The grass was struggling to grow near the yew tree and the garden was in need of a more defined structure and winter interest.

The self-binding gravel path provides a more interesting route from the house to the studio.  The generous borders are filled with shade tolerant plants.  Four Taxus baccata Litfass will provide very compact evergreen height in time and an Acer palmatum Bloodgood an attractive focal point. The large Christmas box on the right was relocated from by the house where it had outgrown its space but here it provides a valuable end point. The photo demonstrates the contrasting light experienced in the garden. The small area of grass is edged with porcelain planks also used for the access points to the main dining patio. 

Planting includes foxgloves, Japanese grasses, cranesbills, ferns and shade tolerant ground cover such as epimediums and pachysandra. Climbing hydrangeas are included on the walls for their reliable, low maintenance habit. For the sunnier area near the house lavender, potentilla, heucheras, herbs and roses feature along with a deciduous jasmine for the wall.

The traditional paving was quite damaged and there was a problem with water pooling outside the back door.

The porcelain paving creates a bright, welcoming entrance with the manhole cover now more presentable. Cross lighters provide practical yet stylish visibility at night.
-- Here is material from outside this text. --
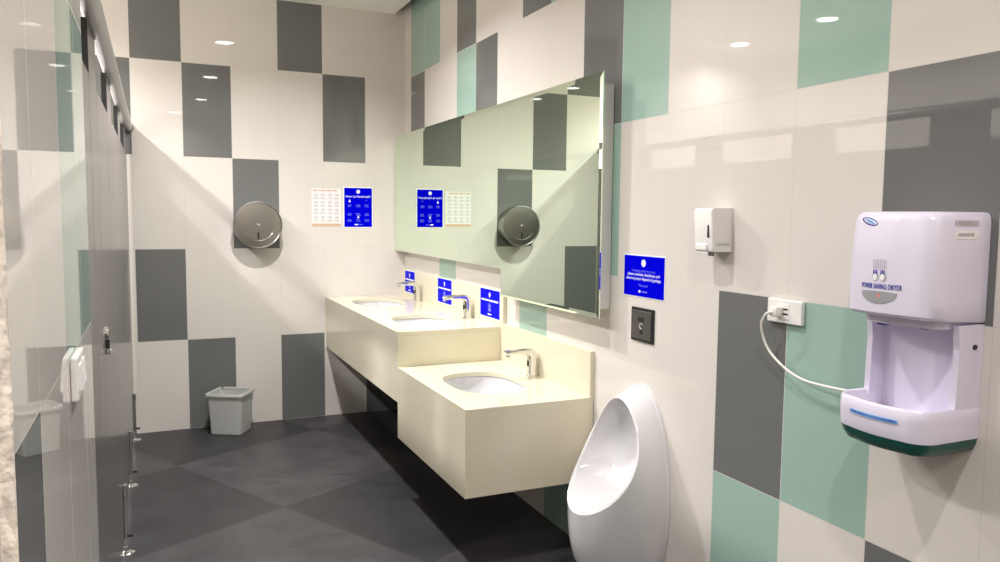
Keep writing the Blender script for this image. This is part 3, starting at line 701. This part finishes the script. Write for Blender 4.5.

The path was given the correct falls to carry rainwater away assisted by the gravel trenches.

The old side gate was replaced with a substantial iroko one.

The garden plan

An alternative design

Erika was a pleasure to work with from start to finish. We’d been meaning to re-do the paving in our garden for years, but had never got further than contacting a landscaping company. Erika came up with several great designs and was very flexible about incorporating the elements we liked best into the final design. She provided us with paving samples and guided us through all of the design decisions. She liaised with the landscapers and electricians and followed up with every query and issue that we had. She was always prompt and responsive. We’re so pleased with our new garden. It never would have happened without Erika.